Однако Орлов лишь временно помешал — отвлек учеников „на службу“, — вообще же он, конечно, и сам за „алую розу“ (шутка тех лет, напоминающая, что в Англии XV века была война Алой розы, т. е. Ланкастеров, и Белой, т. е. Йорков). Орлов и Раевский — Ланкастеры; командир корпуса вроде бы тоже; но не успел Раевский хоть немного развернуться („Большие буквы пишутся в начале всех собственных имен: Владимир, Святослав, Кассий, Брут, Пожарский, Франклин, Квирога, Мирабо, Александр, Иоанн, Кутузов, Суворов, Бонапарте“), как является зловещий начальник корпусного штаба генерал Вахтен.
„Приказы Орлова, кажется, написаны были на песке!
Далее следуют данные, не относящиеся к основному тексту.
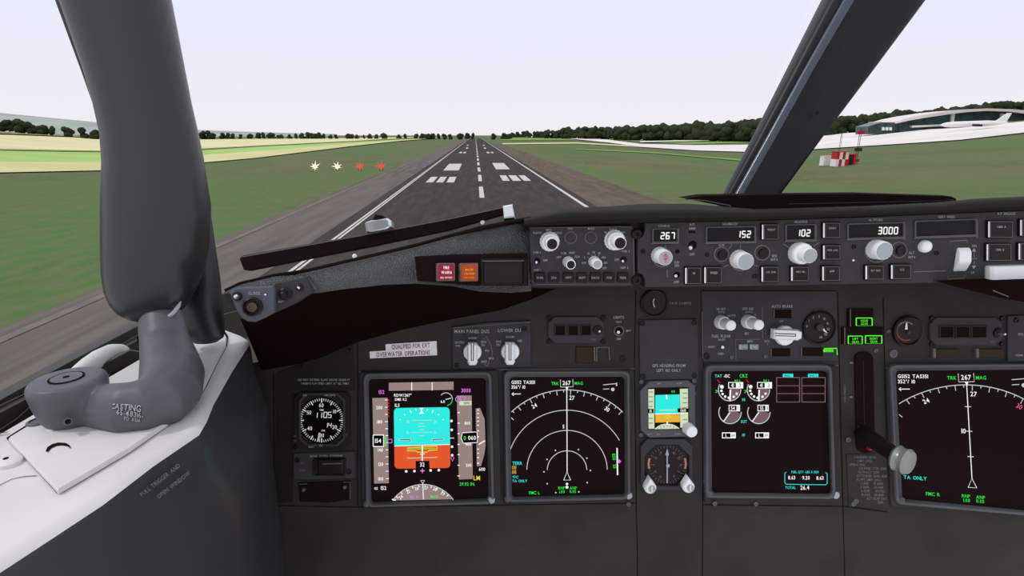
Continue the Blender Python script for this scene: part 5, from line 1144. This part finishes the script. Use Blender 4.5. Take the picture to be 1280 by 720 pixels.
for x, y in ((900, 402), (933.5, 401.4)):
    q = MB(); lathe(q, S, x, y, [(8.6, .0025), (8.4, .005), (8, .013), (7.4, .0145), (5.5, .0148)], M['knob'], 30, .015, 15); o = q.build('rotary_knob', t)
    q = MB(); lathe(q, S, x, y, [(6.4, .014), (6.3, .034), (5.8, .0355), (5, .036), (.5, .036)], M['knob'], 26, .012, 13); q.build('knob_cap', o)
pointer(978.5, 418.5, t, ang=92, r=12.2, L=25, base_h=.0028)
toggle(t, S, 901.5, 433.6, 5, 2, .5)
for x0, s in ((924, 'ENG'), (937.5, 'SYS')): legend_button(t, S, x0, 430.5, x0+11, 437, s, 3, bar=False, face='knobgrey', hgt=.004)
for r_, nm in (((969, 387.5, 989.5, 397.8), 'lamp_window'), ((965.5, 436, 988, 445.5), 'lamp_window'), ((1003.5, 434.8, 1029, 445), 'lamp_window')):
    q = MB(); prism(q, rr(*r_), S, .0025, .0045, M['black'], .0004); line(q, [(r_[0]-1.4, r_[1]), (r_[0]-1.4, r_[3])], 1, S, .0042, M['edge']); q.build(nm, t)
q = MB(); line(q, [(1030, 435.8), (1046, 435.4), (1046.6, 443.5)], 1.3, S, .005, M['e_lime']); flat(q, rr(1029, 436.8, 1042, 440), S, .0048, M['e_lime']); txt(q, 'LE FLAPS EXT', 1035.5, 438.6, 2, S, M['e_black'], .0052); q.build('lit_lamp', t)
q = MB(); lathe(q, S, 1022, 408.8, [(20.5, .0025), (20.5, .006), (18.8, .007), (17.6, .0045), (2, .004)], M['blackp'], 40); o = q.build('flap_gauge', t)
q = MB()
for i, s in enumerate(('0', '1', '2', '5', '10', '15', '25', '30', '40')):
    A = math.radians(-85+i*31); txt(q, s, 1022+13.4*math.sin(A), 408.8-13.4*math.cos(A), 3, S, M['ink'], .0052)
q.build('dial_marks', o); q = MB(); lathe(q, S, 1021.5, 408.5, [(4.4, .005), (4.2, .0075), (1, .008)], M['plate'], 20); prism(q, [(1024.5, 409), (1027.5, 407.6), (1034.5, 416.5), (1031, 414.8)], S, .0055, .0062, M['knob']); q.build('needle', o)
q = MB(); screw(q, S, 882.5, 444.5, 4, .0025); screw(q, S, 913, 446, 2.6, .0025, M['cast']); screw(q, S, 955.5, 445, 2.6, .0025, M['cast']); q.build('panel_hole', t)
# ---- gear indicator lights
def gear(lab, box_, lamps):
    t = pan('gear_light', lab, 'indicator lamp', S, (box_[0]+box_[2])/2, (box_[1]+box_[3])/2, 'landing gear lights'); q = MB(); prism(q, rr(*box_), S, 0, .003, M['black'], .0006); line(q, [(box_[0]+3, box_[1]), (box_[0]+3, box_[3])], 1.2, S, .0036, M['edge']); q.build('lamp_housing', t)
    for x0, y0, x1, y1, s in lamps:
        q = MB(); frame(q, rr(x0, y0, x1, y1, .8, 2), rr(x0+1.1, y0+1.1, x1-1.1, y1-.2, .5, 2), S, .003, .0036, M['e_lime'], chamf=.0001); a, b_ = s.split(); txt(q, a, (x0+x1)/2, y0+(y1-y0)*.38, 2.8, S, M['e_lime'], .0036); txt(q, b_, (x0+x1)/2, y0+(y1-y0)*.75, 2.8, S, M['e_lime'], .0036); q.build('lit_lamp', t)
gear('single lit green gear light above the other two', (1060, 386, 1092, 408), [(1070, 397, 1091, 407.4, 'NOSE GEAR')])
gear('pair of lit green gear lights above the gear lever slot', (1053, 409, 1104, 430.5), [(1060, 419.6, 1078.5, 430, 'LEFT GEAR'), (1081.5, 419.2, 1103, 429.6, 'RIGHT GEAR')])
# ---- landing gear lever
t = pan('landing_gear_lever', 'black gear lever with pale wheel shaped knob in a dark upright slot', 'lever', S, 1085, 540)
gear_t = t; q = MB(); pts = rr(1068.5, 440, 1091.5, 566, 9, 5); pts = [(x+(y-440)*.02, y) for x, y in pts]; prism(q, pts, S, 0, .0022, M['black'], .0004); line(q, [(1079, 450), (1080.5, 530)], .8, S, .0026, M['brown']); q.build('slot', t)
q = MB()
def rod(mb, pts, m, seg=14):
    vs = []; C = [p for p, r in pts]
    for i, (p, r) in enumerate(pts):
        ax = (C[min(i+1, len(C)-1)]-C[max(i-1, 0)]).normalized(); u = ax.cross(Vector((0, 0, 1))).normalized(); w = ax.cross(u)
        for j in range(seg): g = 2*math.pi*j/seg; vs.append(p+u*r*math.cos(g)+w*r*math.sin(g))
    n = len(pts); mb.add(vs, [(i*seg+j, i*seg+(j+1) % seg, (i+1)*seg+(j+1) % seg, (i+1)*seg+j) for i in range(n-1) for j in range(seg)]+[tuple(reversed(range(seg))), tuple((n-1)*seg+j for j in range(seg))], m)
a = S.hit(1077, 541, .004); b_ = S.hit(1122, 571, .085)
rod(q, [(a, .011), (a.lerp(b_, .15), .0125), (a.lerp(b_, .6), .0115), (a.lerp(b_, .95), .0100), (b_, .0105)], M['blackp']); q.build('lever_shaft', t)
q = MB(); ax = ((b_-a).normalized()+Vector((.55, 0, -.05))).normalized(); u = ax.cross(Vector((0, 0, 1))).normalized(); w = ax.cross(u); seg = 36; vs = []; pr = [(-.010, .008), (-.0095, .0150), (-.006, .0176), (-.002, .0162), (0, .0158), (.002, .0162), (.006, .0176), (.0095, .0150), (.010, .006)]
cc = S.hit(1128, 575, .093)
for h, r in pr:
    for j in range(seg): g = 2*math.pi*j/seg; vs.append(cc+ax*h+u*r*math.cos(g)+w*r*math.sin(g))
q.add(vs, [(i*seg+j, i*seg+(j+1) % seg, (i+1)*seg+(j+1) % seg, (i+1)*seg+j) for i in range(len(pr)-1) for j in range(seg)]+[tuple(reversed(range(seg))), tuple((len(pr)-1)*seg+j for j in range(seg))], mat('satin grey wheel', (140, 142, 132), .3, .5, metal=.3)); q.build('wheel_knob', t, angle=50)
q = MB(); prism(q, [(1087, 560), (1092, 559), (1093, 563), (1087, 564)], S, .003, .010, M['redp'] if 'redp' in M else GM['redp'], .001); lathe(q, S, 1072.5, 535, [(3.2, .002), (3, .006), (1, .0075)], M['cast'], 14); q.build('lock_trigger', t)
t = blank('gear_limit_placard', 'dark placard with lines of landing gear limit lettering under the gear lever', [(1058, 568), (1109, 566), (1113, 634), (1061, 634)], .0012, 'panel', (), ())
q = MB()
for i, (s, x) in enumerate((('LANDING GEAR', 1082), ('LIMIT (IAS)', 1081), ('OPERATING', 1071), ('EXTEND 270K-.82M', 1091), ('RETRACT 235K', 1086), ('EXTENDED 320K-.82M', 1090), ('FLAPS LIMIT (IAS)', 1086), ('1-250K    15-200K', 1090), ('2-250K    25-190K', 1090), ('5-250K    30-175K', 1091), ('10-210K   40-162K', 1091), ('ALT FLAP EXT', 1096), ('230K', 1101))): txt(q, s, x, 571.5+i*4.7, 2.9, S, M['inkdim'], .0016, rot=1.2)
q.build('lettering', t)
q = MB()
for x, y in ((1059.5, 549), (1069, 626)): screw(q, S, x, y, 3.2, .001, M['cast'])
for x, y in ((1064.5, 453.5), (1064, 496.5)): prism(q, rr(x-2, y-1, x+2, y+1), S, 0, .001, M['inkdim'])
txt(q, 'LANDING GEAR', 1056, 492, 2.4, S, M['inkdim'], rot=90); q.build('slot_marking', gear_t)
# ---- right side
t = pan('brake_pressure_gauge', 'small round brake pressure gauge with white pointer right of the gear lights', 'gauge', S, 1133, 413.5)
q = MB(); lathe(q, S, 1133, 413.5, [(18.5, 0), (18.5, .005), (16.5, .006), (14.6, .004), (2, .0035)], M['blackp'], 36); q.build('case', t)
q = MB(); line(q, arc(1132.5, 414, 11.5, -130, -60, 10), 1.8, S, .0042, mat('dull red', (130, 52, 55), .5, .1, gain=1.4)); line(q, arc(1132.5, 414, 11.5, -60, 45, 14), 1.6, S, .0042, M['inkdim']); line(q, arc(1132.5, 414, 11.5, 150, 230, 10), 1.4, S, .0042, MATS['dull red']); q.build('scale', t)
q = MB(); prism(q, [(1131.4, 412), (1132.6, 403.5), (1134, 403.5), (1134.6, 412)], S, .0045, .0052, M['knob']); lathe(q, S, 1132.8, 414.5, [(2.4, .004), (2.2, .006), (.6, .0062)], M['plate'], 14); q.build('pointer', t)
for x0, lab in ((1170, 'dark lamp block under the gear side annunciator, nearer the gauge'), (1224, 'dark lamp block under the gear side annunciator, nearer the edge plate')):
    t = pan('lamp_block', lab, 'lamp', S, x0+15, 441, 'lamp blocks'); q = MB(); prism(q, rr(x0, 436.5, x0+31, 447), S, 0, .003, M['brown'], .0005); q.build('lens', t); q = MB(); prism(q, rr(x0-3.5, 435.6, x0, 447.6), S, 0, .0036, M['edge'], .0004); q.build('end_cap', t)
for x, y, r, lab in ((1116.5, 442, 5.2, 'large round grey screw head below the brake pressure gauge'), (1094.5, 438, 2.6, 'small screw head beside the top of the gear lever slot'), (1110.5, 414, 2.4, 'tiny screw head between the gear lights and the brake gauge')):
    q = MB(); screw(q, S, x, y, r, 0, M['cast']); o = q.build('panel_screw'); o['label'] = lab; o['category'] = 'screw'
t = blank('edge_plate', 'dark plate with small pale marks beyond the gear side annunciator', [(1260, 395), (1345, 392), (1345, 450), (1260, 452)], .003, 'plate', ((1268, 400),), (('PFD', 1276, 418, 3), ('NORM', 1274, 444, 2.4)))
for x, y in ((891, 626.5), (942, 627), (1063, 627), (784, 627.5)):
    q = MB(); screw(q, S, x, y, 2.8, .0066, M['cast']); o = q.build('bezel_screw'); o['label'] = 'small pale screw head on the strip along the bottom of the screens'; o['category'] = 'screw'; o['group'] = 'screws under the screens'

# ================================================================== WIPER (outside the windscreen)
WP = Surf(at(470, 296, 1.12), (-.1, -.95, .35))
t = thing('windscreen_wiper', 'dark windscreen wiper lying across the foot of the windscreen', 'wiper', WP.hit(470, 300))
q = MB(); prism(q, [(299, 323), (303, 319.5), (470, 290), (560, 273), (641, 256), (641, 264), (560, 287), (470, 306), (310, 337.5), (304, 337)], WP, -.012, .004, M['black'], .002); q.build('wiper_blade', t)
q = MB(); line(q, [(303, 321), (470, 291), (560, 274), (630, 259)], 1.4, WP, .0046, M['edge']); q.build('blade_highlight', t)  # pale line paints the highlight along the top of the blade
q = MB(); prism(q, [(628.5, 257), (640.5, 255), (643.5, 271), (630, 272.5)], WP, -.012, .012, M['knob'], .003); prism(q, [(630, 271), (643, 270), (643, 276), (630, 276)], WP, -.012, .006, M['black'], .001); q.build('end_cap', t)
q = MB(); prism(q, [(455, 278), (462, 275), (484, 272), (488, 275), (489, 283), (483, 287), (462, 291), (457, 290)], WP, -.01, .016, M['steel'], .005); prism(q, [(464, 276), (469, 268), (478, 269), (483, 273)], WP, -.03, .002, M['black'], .002); q.build('arm_joint', t)
for x, y, lab in ((443, 320, 'small pale bolt head on the nose below the wiper'), (603, 277.5, 'small white stud beside the wiper end')):
    q = MB(); lathe(q, WP, x, y, [(3, -.002), (2.6, .001), (1, .002)], M['knob'], 12); o = q.build('nose_stud'); o['label'] = lab; o['category'] = 'stud'

# ================================================================== LIGHT
w = bpy.data.worlds.new('overcast sky'); scene.world = w; w.use_nodes = True; nt = w.node_tree; bg = nt.nodes['Background']
tc = nt.nodes.new('ShaderNodeTexCoord'); sx = nt.nodes.new('ShaderNodeSeparateXYZ'); cr = nt.nodes.new('ShaderNodeValToRGB')
nt.links.new(tc.outputs['Generated'], sx.inputs[0]); nt.links.new(sx.outputs['Z'], cr.inputs['Fac']); nt.links.new(cr.outputs['Color'], bg.inputs['Color'])
e = cr.color_ramp.elements; e[0].position = 0; e[0].color = (*lin((243, 238, 247)), 1); e[1].position = .16; e[1].color = (*lin((235, 237, 253)), 1)
bg.inputs['Strength'].default_value = 1.0
su = bpy.data.lights.new('sun', 'SUN'); su.energy = 1.1; su.angle = math.radians(6); so = bpy.data.objects.new('sun', su); COL.objects.link(so)
so.rotation_euler = (Vector((0, 0, 0))-Vector((-.62, -.10, .85))).to_track_quat('-Z', 'Y').to_euler()
vs_ = scene.view_settings; vs_.view_transform = 'Standard'; vs_.look = 'None'; vs_.gamma = 1; vs_.exposure = 0; vs_.use_curve_mapping = False
scene.cycles.transparent_max_bounces = 12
Вахтен при смотре разрешил не только унтер-офицерам, но и ефрейторам бить солдат палками до 20 ударов!!! И благородный порядок обратили в порядок палочный“.
Несколько позже злопамятный Вахтен обрисует Киселеву колоритную сценку, где педагог Раевский выглядит более авторитетным лицом в полку, чем командир, полковник Непенин.
„Господин Раевский самой первой степени либералист, ибо он 9-й егерской роте, которою командовал, всегда твердил, что (строевое) учение не должно быть, и слова равенство, свобода, независимость всегда им объяснял.
Я при осмотре, в прошлую зиму, учебную команду его на первом шагу остановил и заставил взять ему кивер в руки и стать у дверей и не прежде говорить, пока его не спрошу, а то он Непенину не дал ни слова говорить“.
Не умолкает майор и при полковнике, и при генерале. Не здесь ли, не в этот ли момент следовало корпусному командиру поддержать майора, как исповедующего его собственную противопалочную веру?
Оба, майор и генерал-лейтенант, действуя сходно, вдруг выходят к барьеру, за который, если преступить, начнутся совсем новые дела и отношения…
Раевский:
„С начала царствования кроткий, либеральный Александр под влиянием Австрии и Аракчеева потерял и любовь, и доверие, и прежнее уважение народа. Россия управлялась страхом. Крепостное право (как он обещал) не было уничтожено. Об обещанной конституции и думать нельзя“.
„Как он обещал… Обещанное“. В другой раз опять записывается, что „государь император медлит дать конституцию народу русскому и миллионы скрывают свое отчаяние до первой искры“.
Таким образом, майор и его единомышленники желают как будто лишь то, что „сам царь обещал“.
Разве Александр не согласился бы, прочитав в бумагах Раевского: в Бессарабии „природные жители молдаване все без изъятия свободны и пользуются почти теми же правами, какими пользовались некогда поселяне русские… Фабрики и заведения наши, приводимые в действие рабами, никогда не принесут такой выгоды, как вольными, ибо там воля, а здесь принуждение, там договор и плата, здесь необходимость, там собственный расчет выгоды и старание, здесь страх наказания только“.
Меж тем в упомянутом доносе Грибовского, где перечислялись заговорщики, царю советовали (и он не забыл) присмотреться и к ланкастерским заведениям: „Научивши простой народ и нижних воинских чинов одному только чтению, скорее подействовали бы в духе и по смыслу их маленькими сочинениями, начав самыми невинными: сказками, повестями, песнями и пр., чтобы их заохотить, чему и были сделаны опыты“.
* * *
И тут самое время предложить читателю загадку — когда были написаны нижеследующие строки:
„Ведь необразованность при наличии благонамеренности полезнее умственности, связанной с вольномыслием“?
Отвечаем: эти слова афинского демагога Клеона записал великий древнегреческий историк Фукидид за 24 века до Александра I, Сабанеева и Раевского.